Im konkreten Fall hätte das BMVg aber bereits davon ausgehen können, dass diese Unterlagen öffentlich werden. Der BND hat sogar eine inoffizielle Einstufung dafür:
GEHEIM bis Berlin!
Dann bis zum nächsten Skandal.
Cynic2
@Cynic2:
„Hieraus eine Pflicht für das BMVg abzuleiten, sehe ich allerdings nicht“
Hätten Sie die zitierten Quellen gelesen, dann wüssten Sie, dass hier kein Anspruch abgeleitet wird, sondern dieser im Gesetz festgeschrieben ist.
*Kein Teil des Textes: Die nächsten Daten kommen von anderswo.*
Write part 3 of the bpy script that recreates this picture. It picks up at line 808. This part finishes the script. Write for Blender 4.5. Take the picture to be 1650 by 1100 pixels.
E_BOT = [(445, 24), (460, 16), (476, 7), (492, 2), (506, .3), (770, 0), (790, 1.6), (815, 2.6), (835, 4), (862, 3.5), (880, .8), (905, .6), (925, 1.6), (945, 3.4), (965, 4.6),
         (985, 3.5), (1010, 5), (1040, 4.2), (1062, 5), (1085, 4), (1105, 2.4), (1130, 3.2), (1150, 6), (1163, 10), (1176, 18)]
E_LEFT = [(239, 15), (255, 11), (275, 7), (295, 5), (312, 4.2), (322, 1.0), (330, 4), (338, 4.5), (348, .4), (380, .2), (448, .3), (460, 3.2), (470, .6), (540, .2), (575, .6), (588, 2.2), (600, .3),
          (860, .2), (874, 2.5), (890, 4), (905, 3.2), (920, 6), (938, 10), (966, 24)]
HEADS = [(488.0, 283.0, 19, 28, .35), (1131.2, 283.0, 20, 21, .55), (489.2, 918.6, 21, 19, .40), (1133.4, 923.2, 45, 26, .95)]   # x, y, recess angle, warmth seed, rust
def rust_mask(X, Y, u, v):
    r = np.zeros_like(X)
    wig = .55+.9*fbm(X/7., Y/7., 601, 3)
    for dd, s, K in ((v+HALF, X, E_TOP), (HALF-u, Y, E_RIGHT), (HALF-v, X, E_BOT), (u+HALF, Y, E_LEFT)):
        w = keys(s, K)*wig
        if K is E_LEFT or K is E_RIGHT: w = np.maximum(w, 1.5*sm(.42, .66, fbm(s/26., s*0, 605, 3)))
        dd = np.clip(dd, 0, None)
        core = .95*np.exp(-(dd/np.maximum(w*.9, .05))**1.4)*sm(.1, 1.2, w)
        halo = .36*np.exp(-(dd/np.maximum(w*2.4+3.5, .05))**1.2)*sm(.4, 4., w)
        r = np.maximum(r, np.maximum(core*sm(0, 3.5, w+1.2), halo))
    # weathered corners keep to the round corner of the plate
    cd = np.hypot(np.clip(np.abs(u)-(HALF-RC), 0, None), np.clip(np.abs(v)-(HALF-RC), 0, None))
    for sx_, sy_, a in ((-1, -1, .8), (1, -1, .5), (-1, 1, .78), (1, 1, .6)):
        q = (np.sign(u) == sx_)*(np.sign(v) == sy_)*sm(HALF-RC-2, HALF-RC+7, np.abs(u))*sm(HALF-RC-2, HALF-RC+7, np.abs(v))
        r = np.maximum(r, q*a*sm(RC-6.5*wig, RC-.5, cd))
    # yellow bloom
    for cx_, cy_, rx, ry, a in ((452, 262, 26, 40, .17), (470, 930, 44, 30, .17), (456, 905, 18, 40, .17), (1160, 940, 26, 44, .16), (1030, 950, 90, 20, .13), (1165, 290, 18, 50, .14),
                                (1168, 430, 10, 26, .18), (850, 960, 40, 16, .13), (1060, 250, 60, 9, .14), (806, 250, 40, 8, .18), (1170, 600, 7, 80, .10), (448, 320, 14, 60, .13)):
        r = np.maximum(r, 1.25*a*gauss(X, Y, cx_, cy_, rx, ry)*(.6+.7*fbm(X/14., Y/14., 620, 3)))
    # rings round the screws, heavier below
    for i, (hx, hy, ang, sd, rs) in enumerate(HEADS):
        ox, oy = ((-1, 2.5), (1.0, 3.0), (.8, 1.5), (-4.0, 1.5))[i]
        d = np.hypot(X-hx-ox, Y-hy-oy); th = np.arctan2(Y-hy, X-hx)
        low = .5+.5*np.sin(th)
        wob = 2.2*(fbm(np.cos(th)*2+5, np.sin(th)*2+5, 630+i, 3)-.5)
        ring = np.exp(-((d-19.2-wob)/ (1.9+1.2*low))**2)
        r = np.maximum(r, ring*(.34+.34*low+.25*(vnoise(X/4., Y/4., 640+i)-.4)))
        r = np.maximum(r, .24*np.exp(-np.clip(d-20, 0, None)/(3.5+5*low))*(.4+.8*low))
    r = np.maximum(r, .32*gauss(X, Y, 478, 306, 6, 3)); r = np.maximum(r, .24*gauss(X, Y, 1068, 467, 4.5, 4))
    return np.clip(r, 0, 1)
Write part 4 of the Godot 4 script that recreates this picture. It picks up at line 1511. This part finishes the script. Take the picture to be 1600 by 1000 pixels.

Nur weil selbiges keiner liest, wird es davon nicht weniger richtig.
Der Grund, warum mir diese Diskussion so zuwider ist, liegt schlicht und ergreifend darin, dass Meinungen hier Zeitverschwendung sind, wenn es klar vorgegeben ist.
„Allgemeinen Verwaltungsvorschrift des Bundesministerium des Innern zum materiellen und organisatorischen Schutz von Verschlusssachen (VS-Anweisung – VSA)“ (und die gilt für alle Ministerien)
@Cynic2:
Nachtrag zu
„Entschieden verwehren muss ich mich der Ansicht, dass ein solcher Bericht durch Personal erstellt sei, das durch Steuermittel finanziert sei und der Steuerzahler daher ein Anrecht auf Einblick darin hätte.“
Sie wollen sich ggf. einmal mit dem IFG (Informationsfreiheitsgesetz) befassen.
@Kerveros
Ja, sie sollten sich ihr Informationsfreiheitsgesetz auch einmal anschauen. Ich gebe Ihnen Recht, dass der Gesetzgeber hier einen explizit einräumt, dass jeder Bundesbürger Zugang zu amtlichen Informationionen hat (§1). Es sei denn, es betrifft Personenbezogene Daten, betriebsinterne Abläufe, interne Entscheidungsprozesse, militärische Sicherheit, Außenbeziehungen, und ein paar andere Kleinigkeiten (§3-6).
Aus der Gewichtung der Inhalte des Informationsfreiheitsgesetzes wird bereits deutlich, dass die implizite Absicht des Gesetzgebers ist, möglichst viele Möglichkeiten offen zu lassen das aufgegebene Amtsgeheimnis weiterhin zu wahren. Sie können sich ja einmal überlegen was das BMVg bei harter Auslegung dieser Kriterien überhaupt noch jemanden erzählen muss – mit einer guten Rechtsabteilung nicht viel!
Aber es ist schön, dass jemand die Werbekampagne der Bundesregierung zu mehr Informationsfreiheit tatsächlich ernst nimmt.